24 April 2006

Fantasy

It seems to be a rather hot topic of late in completely different and unrelated places and under completely different circumstances, this nature of e-communication and the embodiment of fantasy. Now, I'm starting off this way because the alternative way to start off would be lies, it's all lies! But I think that's a bit more sensationalist and doesn't encompass everything that I think falls under the more general heading.

Once upon a time I got into an argument with my then flatmate C about the nature of reality. She'd taken some philosophy class and was doing a very bad job at explaining the philosophical theory of individual realities. Mainly, that your perception of the world is unique, and that two people will never have the same perception even if they stood in the same place and witnessed the exact same thing because perception is always tainted by personal experience, expectation, history, and thought. My argument was, if a glass falls off a table and breaks, the glass is fucking broken, end of story. Or rather, that some things were absolute outside of interpretation. But that's sliding a bit off topic.

The point is, some people come to the internet to free a part of themselves they may keep hidden inside, but some people also come to the internet to try out being a person that they really aren't. And that it's impossible for anyone to really know, if they have only met in this forum, one from the other. Of course the gut reaction to that supposition is to say to oneself, "Yes, but I know so and so and feel secure that they are exactly as they seem". Except of course, they aren't.

Even when you meet people in person they can be duplicitous and sneaky. People keep secrets from their best friends, their lovers, their family. It's just part of human nature. I think the problem sometimes with this form of exposure is that it gives the incorrect impression that the strangers you meet and know and grow to care about are somehow more honest and real than the people you meet in your day to day life. Except they aren't. And what makes the likelihood of this miscommunication happening here, is that you often feel like you have an inside track, you feel that you know them better based on what they say, and ultimately, as you grow to 'know' or 'like' them- or at least, what you interpret them as saying, also sometimes known as and tainted by, what you want to hear. And so the fantasy builds about what someone's life is like, how they are in person, who they are. But to a large degree much of this is fantasy, both yours and theirs. A fantasy that can be prolonged and enriched and encouraged by the separation and the distance and the lack of all the other information we collect from our day to day surroundings and interactions that would give us valuable clues in our real lives about who we like and what we think of others. It's all missing here.

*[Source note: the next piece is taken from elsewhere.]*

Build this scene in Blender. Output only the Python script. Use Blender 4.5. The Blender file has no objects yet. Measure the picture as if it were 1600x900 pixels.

So the fantasy grows and builds and becomes this thing that captures all of our feelings and emotions. Which is why it is so painfully crushing to have it be revealed as an untruth, a lie, or a deceit. Perhaps the best thing would be to never become attached to the strangers you meet, and just accept them as amusing online entertainments. But who gets to do that? Everyone gets involved, and everyone cares. But that quickly escalates to caring too much, and getting too involved. And the carnage of those multitudes of revelations, of disappointments, of unmet expectations, and of peoples real and honest pain are strewn across and litter the internet.

Sometimes, it's enough to make you not want to come back anymore.

2 comments:

Louche said...

So are you really a lorry driver from Bedfordshire? Am I?

Kopaylopa said...

Oh shit, are you that crack whore I picked up on the high street? Don't tell my wife!